### THE PROBLEM
Retype everything in the listing, leaving each line exactly as it is.

### PROVIDED MATERIAL
========================================================================

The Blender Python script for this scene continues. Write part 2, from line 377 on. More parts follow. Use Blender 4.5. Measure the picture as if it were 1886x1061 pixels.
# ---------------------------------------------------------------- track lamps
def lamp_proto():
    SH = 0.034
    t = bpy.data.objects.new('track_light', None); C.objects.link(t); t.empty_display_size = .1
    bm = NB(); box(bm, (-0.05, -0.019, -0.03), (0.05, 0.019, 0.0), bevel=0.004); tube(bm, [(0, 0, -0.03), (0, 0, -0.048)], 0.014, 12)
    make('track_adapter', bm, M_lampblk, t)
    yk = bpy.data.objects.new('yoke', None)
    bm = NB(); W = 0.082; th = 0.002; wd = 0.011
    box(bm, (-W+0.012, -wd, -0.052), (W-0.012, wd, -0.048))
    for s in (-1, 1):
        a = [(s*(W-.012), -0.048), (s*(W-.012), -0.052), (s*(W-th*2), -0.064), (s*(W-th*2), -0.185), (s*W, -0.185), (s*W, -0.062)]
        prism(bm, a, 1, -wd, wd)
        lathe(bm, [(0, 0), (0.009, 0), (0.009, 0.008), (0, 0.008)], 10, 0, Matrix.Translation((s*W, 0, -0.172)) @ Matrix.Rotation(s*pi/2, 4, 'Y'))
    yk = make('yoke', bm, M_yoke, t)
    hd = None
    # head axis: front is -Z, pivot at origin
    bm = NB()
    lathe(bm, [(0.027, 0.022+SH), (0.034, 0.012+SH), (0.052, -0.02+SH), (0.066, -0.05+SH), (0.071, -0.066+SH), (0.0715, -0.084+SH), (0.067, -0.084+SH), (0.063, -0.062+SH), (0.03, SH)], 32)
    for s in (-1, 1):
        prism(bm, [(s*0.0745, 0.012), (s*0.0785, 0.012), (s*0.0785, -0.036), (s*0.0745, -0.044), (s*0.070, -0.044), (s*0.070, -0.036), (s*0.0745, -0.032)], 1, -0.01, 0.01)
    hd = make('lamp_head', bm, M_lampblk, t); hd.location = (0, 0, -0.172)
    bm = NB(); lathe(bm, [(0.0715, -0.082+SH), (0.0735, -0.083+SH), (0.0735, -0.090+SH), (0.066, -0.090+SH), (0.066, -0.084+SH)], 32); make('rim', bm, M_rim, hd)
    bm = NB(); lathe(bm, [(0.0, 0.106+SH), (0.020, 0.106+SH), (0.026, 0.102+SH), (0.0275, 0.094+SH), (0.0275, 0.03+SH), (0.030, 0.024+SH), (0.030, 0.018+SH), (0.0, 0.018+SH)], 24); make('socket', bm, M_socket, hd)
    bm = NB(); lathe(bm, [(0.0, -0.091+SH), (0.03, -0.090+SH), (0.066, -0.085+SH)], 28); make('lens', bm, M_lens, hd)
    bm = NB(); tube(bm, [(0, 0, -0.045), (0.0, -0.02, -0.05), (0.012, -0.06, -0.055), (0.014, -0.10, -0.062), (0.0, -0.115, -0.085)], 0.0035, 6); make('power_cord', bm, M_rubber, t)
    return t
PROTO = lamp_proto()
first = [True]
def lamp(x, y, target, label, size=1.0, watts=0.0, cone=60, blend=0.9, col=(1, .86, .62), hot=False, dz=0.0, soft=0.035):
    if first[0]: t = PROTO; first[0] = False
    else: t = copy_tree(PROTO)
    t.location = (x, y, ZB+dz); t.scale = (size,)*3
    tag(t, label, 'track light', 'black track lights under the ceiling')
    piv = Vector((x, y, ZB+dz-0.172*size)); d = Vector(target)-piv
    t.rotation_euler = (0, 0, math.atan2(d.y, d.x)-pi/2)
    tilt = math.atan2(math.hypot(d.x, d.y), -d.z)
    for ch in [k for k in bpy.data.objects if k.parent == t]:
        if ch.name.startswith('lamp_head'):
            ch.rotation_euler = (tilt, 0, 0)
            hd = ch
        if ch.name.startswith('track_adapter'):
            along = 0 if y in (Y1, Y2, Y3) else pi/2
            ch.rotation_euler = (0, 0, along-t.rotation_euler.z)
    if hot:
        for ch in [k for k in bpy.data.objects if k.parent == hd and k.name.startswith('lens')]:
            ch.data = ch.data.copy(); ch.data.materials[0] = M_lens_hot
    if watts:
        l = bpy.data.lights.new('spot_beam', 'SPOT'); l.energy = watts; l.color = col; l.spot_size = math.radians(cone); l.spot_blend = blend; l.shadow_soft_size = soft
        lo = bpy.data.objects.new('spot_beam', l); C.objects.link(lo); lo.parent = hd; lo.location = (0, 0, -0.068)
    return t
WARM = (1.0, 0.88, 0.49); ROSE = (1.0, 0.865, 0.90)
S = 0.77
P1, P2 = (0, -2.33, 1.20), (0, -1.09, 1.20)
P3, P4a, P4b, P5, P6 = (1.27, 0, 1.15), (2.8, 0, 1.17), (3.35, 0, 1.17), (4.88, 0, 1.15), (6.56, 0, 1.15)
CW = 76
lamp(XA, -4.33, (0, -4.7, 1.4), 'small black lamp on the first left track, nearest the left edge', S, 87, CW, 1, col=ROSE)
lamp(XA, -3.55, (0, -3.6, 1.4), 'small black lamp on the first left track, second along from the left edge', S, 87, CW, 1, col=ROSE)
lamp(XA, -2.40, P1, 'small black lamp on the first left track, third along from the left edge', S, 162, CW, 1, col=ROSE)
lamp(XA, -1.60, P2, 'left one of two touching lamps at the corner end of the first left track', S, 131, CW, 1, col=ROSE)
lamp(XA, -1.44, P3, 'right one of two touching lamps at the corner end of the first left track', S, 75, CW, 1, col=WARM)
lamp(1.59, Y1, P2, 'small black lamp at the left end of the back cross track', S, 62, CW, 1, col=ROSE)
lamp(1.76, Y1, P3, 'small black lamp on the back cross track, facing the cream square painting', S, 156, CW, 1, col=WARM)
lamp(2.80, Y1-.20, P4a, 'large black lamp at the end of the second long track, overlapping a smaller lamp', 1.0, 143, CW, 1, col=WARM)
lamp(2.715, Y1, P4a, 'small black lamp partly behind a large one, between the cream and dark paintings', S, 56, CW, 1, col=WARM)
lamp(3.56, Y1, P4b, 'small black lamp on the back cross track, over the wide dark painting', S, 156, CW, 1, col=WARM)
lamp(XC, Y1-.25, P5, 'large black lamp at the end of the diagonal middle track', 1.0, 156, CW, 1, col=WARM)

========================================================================

### TASK OUTPUT
The Blender Python script for this scene continues. Write part 2, from line 377 on. More parts follow. Use Blender 4.5. Measure the picture as if it were 1886x1061 pixels.
# ---------------------------------------------------------------- track lamps
def lamp_proto():
    SH = 0.034
    t = bpy.data.objects.new('track_light', None); C.objects.link(t); t.empty_display_size = .1
    bm = NB(); box(bm, (-0.05, -0.019, -0.03), (0.05, 0.019, 0.0), bevel=0.004); tube(bm, [(0, 0, -0.03), (0, 0, -0.048)], 0.014, 12)
    make('track_adapter', bm, M_lampblk, t)
    yk = bpy.data.objects.new('yoke', None)
    bm = NB(); W = 0.082; th = 0.002; wd = 0.011
    box(bm, (-W+0.012, -wd, -0.052), (W-0.012, wd, -0.048))
    for s in (-1, 1):
        a = [(s*(W-.012), -0.048), (s*(W-.012), -0.052), (s*(W-th*2), -0.064), (s*(W-th*2), -0.185), (s*W, -0.185), (s*W, -0.062)]
        prism(bm, a, 1, -wd, wd)
        lathe(bm, [(0, 0), (0.009, 0), (0.009, 0.008), (0, 0.008)], 10, 0, Matrix.Translation((s*W, 0, -0.172)) @ Matrix.Rotation(s*pi/2, 4, 'Y'))
    yk = make('yoke', bm, M_yoke, t)
    hd = None
    # head axis: front is -Z, pivot at origin
    bm = NB()
    lathe(bm, [(0.027, 0.022+SH), (0.034, 0.012+SH), (0.052, -0.02+SH), (0.066, -0.05+SH), (0.071, -0.066+SH), (0.0715, -0.084+SH), (0.067, -0.084+SH), (0.063, -0.062+SH), (0.03, SH)], 32)
    for s in (-1, 1):
        prism(bm, [(s*0.0745, 0.012), (s*0.0785, 0.012), (s*0.0785, -0.036), (s*0.0745, -0.044), (s*0.070, -0.044), (s*0.070, -0.036), (s*0.0745, -0.032)], 1, -0.01, 0.01)
    hd = make('lamp_head', bm, M_lampblk, t); hd.location = (0, 0, -0.172)
    bm = NB(); lathe(bm, [(0.0715, -0.082+SH), (0.0735, -0.083+SH), (0.0735, -0.090+SH), (0.066, -0.090+SH), (0.066, -0.084+SH)], 32); make('rim', bm, M_rim, hd)
    bm = NB(); lathe(bm, [(0.0, 0.106+SH), (0.020, 0.106+SH), (0.026, 0.102+SH), (0.0275, 0.094+SH), (0.0275, 0.03+SH), (0.030, 0.024+SH), (0.030, 0.018+SH), (0.0, 0.018+SH)], 24); make('socket', bm, M_socket, hd)
    bm = NB(); lathe(bm, [(0.0, -0.091+SH), (0.03, -0.090+SH), (0.066, -0.085+SH)], 28); make('lens', bm, M_lens, hd)
    bm = NB(); tube(bm, [(0, 0, -0.045), (0.0, -0.02, -0.05), (0.012, -0.06, -0.055), (0.014, -0.10, -0.062), (0.0, -0.115, -0.085)], 0.0035, 6); make('power_cord', bm, M_rubber, t)
    return t
PROTO = lamp_proto()
first = [True]
def lamp(x, y, target, label, size=1.0, watts=0.0, cone=60, blend=0.9, col=(1, .86, .62), hot=False, dz=0.0, soft=0.035):
    if first[0]: t = PROTO; first[0] = False
    else: t = copy_tree(PROTO)
    t.location = (x, y, ZB+dz); t.scale = (size,)*3
    tag(t, label, 'track light', 'black track lights under the ceiling')
    piv = Vector((x, y, ZB+dz-0.172*size)); d = Vector(target)-piv
    t.rotation_euler = (0, 0, math.atan2(d.y, d.x)-pi/2)
    tilt = math.atan2(math.hypot(d.x, d.y), -d.z)
    for ch in [k for k in bpy.data.objects if k.parent == t]:
        if ch.name.startswith('lamp_head'):
            ch.rotation_euler = (tilt, 0, 0)
            hd = ch
        if ch.name.startswith('track_adapter'):
            along = 0 if y in (Y1, Y2, Y3) else pi/2
            ch.rotation_euler = (0, 0, along-t.rotation_euler.z)
    if hot:
        for ch in [k for k in bpy.data.objects if k.parent == hd and k.name.startswith('lens')]:
            ch.data = ch.data.copy(); ch.data.materials[0] = M_lens_hot
    if watts:
        l = bpy.data.lights.new('spot_beam', 'SPOT'); l.energy = watts; l.color = col; l.spot_size = math.radians(cone); l.spot_blend = blend; l.shadow_soft_size = soft
        lo = bpy.data.objects.new('spot_beam', l); C.objects.link(lo); lo.parent = hd; lo.location = (0, 0, -0.068)
    return t
WARM = (1.0, 0.88, 0.49); ROSE = (1.0, 0.865, 0.90)
S = 0.77
P1, P2 = (0, -2.33, 1.20), (0, -1.09, 1.20)
P3, P4a, P4b, P5, P6 = (1.27, 0, 1.15), (2.8, 0, 1.17), (3.35, 0, 1.17), (4.88, 0, 1.15), (6.56, 0, 1.15)
CW = 76
lamp(XA, -4.33, (0, -4.7, 1.4), 'small black lamp on the first left track, nearest the left edge', S, 87, CW, 1, col=ROSE)
lamp(XA, -3.55, (0, -3.6, 1.4), 'small black lamp on the first left track, second along from the left edge', S, 87, CW, 1, col=ROSE)
lamp(XA, -2.40, P1, 'small black lamp on the first left track, third along from the left edge', S, 162, CW, 1, col=ROSE)
lamp(XA, -1.60, P2, 'left one of two touching lamps at the corner end of the first left track', S, 131, CW, 1, col=ROSE)
lamp(XA, -1.44, P3, 'right one of two touching lamps at the corner end of the first left track', S, 75, CW, 1, col=WARM)
lamp(1.59, Y1, P2, 'small black lamp at the left end of the back cross track', S, 62, CW, 1, col=ROSE)
lamp(1.76, Y1, P3, 'small black lamp on the back cross track, facing the cream square painting', S, 156, CW, 1, col=WARM)
lamp(2.80, Y1-.20, P4a, 'large black lamp at the end of the second long track, overlapping a smaller lamp', 1.0, 143, CW, 1, col=WARM)
lamp(2.715, Y1, P4a, 'small black lamp partly behind a large one, between the cream and dark paintings', S, 56, CW, 1, col=WARM)
lamp(3.56, Y1, P4b, 'small black lamp on the back cross track, over the wide dark painting', S, 156, CW, 1, col=WARM)
lamp(XC, Y1-.25, P5, 'large black lamp at the end of the diagonal middle track', 1.0, 156, CW, 1, col=WARM)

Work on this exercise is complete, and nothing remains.